Data for this exercise:
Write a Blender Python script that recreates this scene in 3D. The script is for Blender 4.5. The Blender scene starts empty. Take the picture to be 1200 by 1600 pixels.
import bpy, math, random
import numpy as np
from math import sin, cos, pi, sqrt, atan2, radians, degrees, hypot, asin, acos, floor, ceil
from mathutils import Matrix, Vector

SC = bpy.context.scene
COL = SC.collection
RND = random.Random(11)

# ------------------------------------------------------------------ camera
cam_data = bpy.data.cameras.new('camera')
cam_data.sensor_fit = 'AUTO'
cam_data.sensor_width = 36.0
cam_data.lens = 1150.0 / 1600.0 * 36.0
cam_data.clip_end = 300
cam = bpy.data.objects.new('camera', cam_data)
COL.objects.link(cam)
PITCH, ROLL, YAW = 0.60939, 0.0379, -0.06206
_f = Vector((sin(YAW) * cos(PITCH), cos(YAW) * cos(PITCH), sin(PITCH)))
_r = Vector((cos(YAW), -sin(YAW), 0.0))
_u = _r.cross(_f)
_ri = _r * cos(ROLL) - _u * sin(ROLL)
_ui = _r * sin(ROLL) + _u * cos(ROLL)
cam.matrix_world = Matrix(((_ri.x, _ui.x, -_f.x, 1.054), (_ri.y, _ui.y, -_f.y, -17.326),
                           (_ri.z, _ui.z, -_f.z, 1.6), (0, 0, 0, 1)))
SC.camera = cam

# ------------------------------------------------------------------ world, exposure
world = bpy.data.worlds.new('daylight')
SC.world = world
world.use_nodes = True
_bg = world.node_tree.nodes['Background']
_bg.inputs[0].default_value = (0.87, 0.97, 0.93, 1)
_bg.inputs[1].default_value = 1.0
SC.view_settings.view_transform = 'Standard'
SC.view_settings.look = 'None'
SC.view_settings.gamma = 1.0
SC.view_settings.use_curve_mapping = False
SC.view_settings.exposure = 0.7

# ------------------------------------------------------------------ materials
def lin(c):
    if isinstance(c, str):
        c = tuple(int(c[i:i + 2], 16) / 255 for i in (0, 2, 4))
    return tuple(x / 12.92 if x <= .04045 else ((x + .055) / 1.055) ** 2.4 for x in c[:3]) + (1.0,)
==
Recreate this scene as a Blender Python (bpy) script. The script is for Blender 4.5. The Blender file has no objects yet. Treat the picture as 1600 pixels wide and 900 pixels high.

The task: The line containing "Write a Blender" opens the part, and the line containing "RND = random.Random(11)" closes it. Output that part exactly, with both, and only that.

Solved problem:
Write a Blender Python script that recreates this scene in 3D. The script is for Blender 4.5. The Blender scene starts empty. Take the picture to be 1200 by 1600 pixels.
import bpy, math, random
import numpy as np
from math import sin, cos, pi, sqrt, atan2, radians, degrees, hypot, asin, acos, floor, ceil
from mathutils import Matrix, Vector

SC = bpy.context.scene
COL = SC.collection
RND = random.Random(11)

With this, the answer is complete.